IDXChannel - Produsen mobil Prancis Renault berencana memangkas sekitar 3.000 karyawan melalui program pengunduran diri sukarela. Langkah ini menyasar staf di fungsi pendukung, menurut laporan buletin Prancis L’Informe pada Sabtu.
Dalam rencana penghematan biaya yang diberi nama "Arrow", Renault berupaya memangkas jumlah pegawai di layanan pendukung seperti sumber daya manusia, keuangan, dan pemasaran sebesar 15 persen.
Langkah tersebut diperkirakan berdampak pada sekitar 3.000 pemutusan hubungan kerja (PHK) di kantor pusatnya di Boulogne-Billancourt, pinggiran Paris, serta di sejumlah lokasi lain di seluruh dunia.
Buletin tersebut mengutip sumber yang mengetahui rencana itu, yang mengatakan bahwa keputusan final kemungkinan akan diambil sebelum akhir tahun ini.
Melansir Investing, Sabtu (4/10/2025), Renault mengonfirmasi bahwa perusahaan sedang mempertimbangkan langkah penghematan biaya.
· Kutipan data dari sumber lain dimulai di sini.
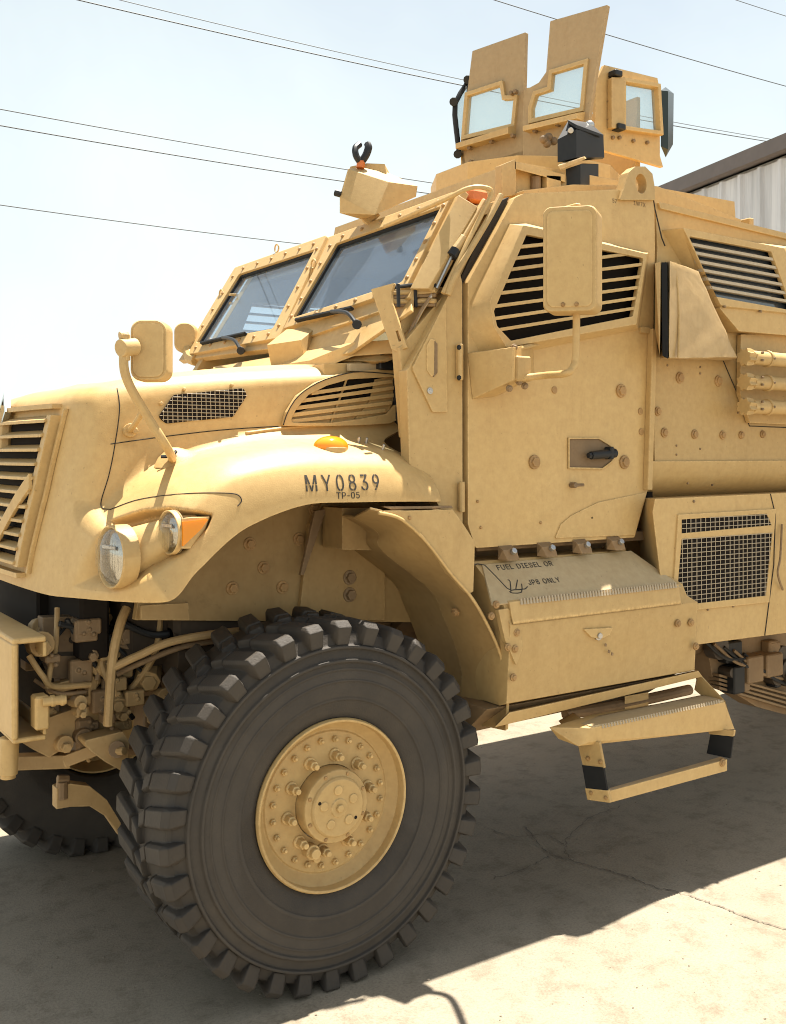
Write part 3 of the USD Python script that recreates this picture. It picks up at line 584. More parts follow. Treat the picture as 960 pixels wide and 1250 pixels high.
# ---- wheel arch: inner wall, front and rear liners, flare, skirt
arch = obj(T, 'wheel_arch', plate(PY(.52), [(165, 757), (175, 690), (230, 640), (300, 612), (460, 600), (560, 640), (640, 700), (640, 800), (560, 760)], .03), ARCH)
obj(arch, 'inner_panel', plate(PY(.50), [(378, 640), (395, 612), (470, 612), (470, 757), (365, 757)], .02, r=.004), ARCH)
obj(arch, 'front_panel', plate(PY(.44), [(172, 739), (230, 736), (232, 757), (172, 757)], .012, r=.003), ARCH)
PA = PY(.499)
for q in ((365, 658), (384, 622), (305, 664), (322, 693), (345, 717), (284, 718), (399, 645), (386, 693)): obj(arch, 'bolt', bolt(PA.off(-.02).p(*q), (0, -1, 0), .016, .014, 6, 1.5), BOLT)
for q in ((427, 705), (427, 726)): obj(arch, 'bolt', bolt(PA.p(*q), (0, -1, 0), .02, .02, 6, 1.4), GRIME)
obj(arch, 'brace', cat([plate(PY(.46), [(385, 624), (399, 621), (371, 702), (367, 702)], .015)]), GRIME)
obj(arch, 'bracket', cat([plate(PY(.34), [(418, 620), (462, 620), (464, 672), (418, 671)], .14, r=.003)]), ARCH)
ra_o = [(452, 622), (487, 633), (520, 662), (550, 700), (573, 726), (592, 757), (612, 800), (619, 850), (617, 892)]
ra_i = [(432, 632), (461, 650), (466, 672), (525, 720), (540, 750), (556, 790), (563, 820), (563, 845), (560, 880)]
def ribbon(a, b, k=5):
    """A thin curved sheet between two lines of points."""
    a, b = smooth_path(a, k), smooth_path(b, k); n = len(a); cols = 6
    v = np.vstack([a * (1 - t) + b * t for t in np.linspace(0, 1, cols)]); f = []
    for i in range(cols - 1):
        for j in range(n - 1): p = i * n + j; f += [(p, p + 1, p + n + 1), (p, p + n + 1, p + n)]
    m = trimesh.Trimesh(v, f, process=False)
    if m.vertex_normals[:, 2].mean() > 0: m.invert()
    return solid(m, .008)
lo_, li_ = [at(*q, y=.055) for q in ra_o], [at(*q, y=.26) for q in ra_i]
liner = obj(arch, 'rear_liner', ribbon(lo_, li_), ARCH, 50)
obj(arch, 'rear_liner', ribbon(li_, [q + V([.005, .26, .005]) for q in li_]), ARCH, 50)
for q in ((556, 747), (591, 793), (498, 640)): 
    p = at(*q, y=.15); obj(arch, 'bolt', bolt(p, (-.8, -.2, -.5), .012, .012, 6, 1.4), BOLT)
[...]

Namun, pada tahap ini belum ada angka pasti karena keputusan belum diambil.
"Mengingat ketidakpastian di pasar otomotif dan lingkungan yang sangat kompetitif, kami mengonfirmasi bahwa kami sedang meninjau cara untuk menyederhanakan operasi, mempercepat eksekusi, dan mengoptimalkan biaya tetap," ujar juru bicara Renault.
Pada akhir 2024, Renault mempekerjakan 98.636 karyawan di seluruh dunia.
Renault melaporkan pada Juli bahwa perusahaan mencatat rugi bersih semester pertama sebesar 11,2 miliar euro atau sekitar USD13 miliar, termasuk penurunan nilai investasi sebesar 9,3 miliar euro dari mitranya, Nissan.
Tanpa memperhitungkan penurunan nilai tersebut, laba bersih anjlok menjadi 461 juta euro, kurang dari sepertiga dibandingkan periode yang sama tahun sebelumnya.
Penurunan itu disebabkan oleh melemahnya pasar van, meningkatnya biaya kendaraan listrik, dan tekanan komersial di tengah persaingan yang semakin ketat.
CEO baru Francois Provost, yang diangkat pada Juli, kini menghadapi tantangan besar untuk memulihkan margin keuntungan dan mengembalikan peringkat kredit Renault ke level investment grade.
Menurut para analis, dia juga perlu mencari strategi bagi produsen mobil yang relatif kecil itu untuk menghadapi dampak tarif AS serta persaingan ketat dari produsen mobil China.